There is a lot of guidance out on the Internet about how to manage your requirements. The brand leader vehicle for a requirement is the User Story, which is essentially a place-holder for a conversation between two parties – someone who understands the problem or pain, and someone who can do something about it. This project is no different, we generally use User Stories as our requirements vessel. However, we also use other variations, as needs dictate – for example, Technical Stories and Spikes.
This project is being run in a way that’s compliant with the GDS lifecycle – it’s driven by user needs. So, with this in mind, how do our User Stories spring into existence? Especially as User Needs can represent very large things (consider stuff like Maslow’s work). Well, we think that we can look at User Needs in order to form hypotheses on what can be done to meet the need / alleviate the pain.

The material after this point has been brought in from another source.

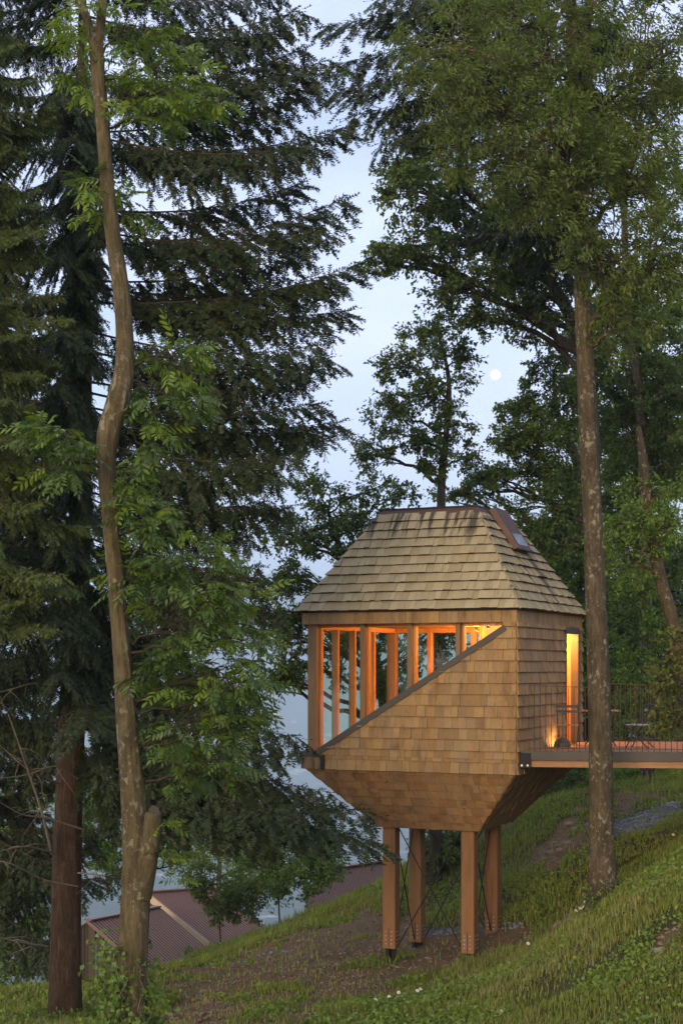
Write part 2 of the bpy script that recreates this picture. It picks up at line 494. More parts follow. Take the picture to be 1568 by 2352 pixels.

These hypotheses need to be tested, and we do that with a mix of Lab testing, pop-up testing and specialist user testing (for example, we have good working relationships with Action For Blind People and we regularly test with them). Theories that have been proven are now at the next stage, and are ready to be analysed and expressed as a set of stories. These stories are usually fairly large (Epic or Theme scale), though there may be a few small, focussed quick-win items that are easily identified. These items go onto a list that’s ordered by timeliness – starting from things that need to be looked at sooner, and ending with things that’ll get looked at later. We call this list our Product Roadmap.
We have a regular process of reviewing and refining our Product Roadmap. Due to the nature of roadmap items, this refinement process is only matched to sprint durations (two weeks right now). We take a roadmap item, and as a team spend some time trying to understand it, break it up into smaller chunks that we need to prioritise over the remainder, and tease out these high priority elements and articulate them as User Stories. These go onto the Product Backlog. What’s leftover from the large Epic/Theme/Feature goes back onto the Roadmap. The separation of the Roadmap from the Product Backlog allows us to more easily focus either on a more strategic longer term vision, or on more immediate “next release planning”.
Once a User Story has been added to the Product Backlog, it becomes ready for thinking/analysis effort in order to understand it well enough to be sized and planned in an iteration. We’ve had to articulate a Definition-Of-Ready to capture this, as early on we detected inconsistencies in our understanding of the User Stories, which was leading to poorer estimates and a less predictable flow of work. We’ve called this process the “Three Amigos” (it matches what other projects in the area call this aspect of backlog refinement).
When it’s ready for estimation, we use the Planning Game to size the Stories. As we have a variety of backlog items – requirements based stories, technical stories, we use a set of reference points – for example we have a requirement based reference story that’s a “5” as well as a DevOps environment configuration reference story that’s also a “5”. This makes it easier to estimate using relative sizing as we can always compare like with like.
Once a story is sized, it can then be prioritised to the top of the backlog, ready for Sprint Planning.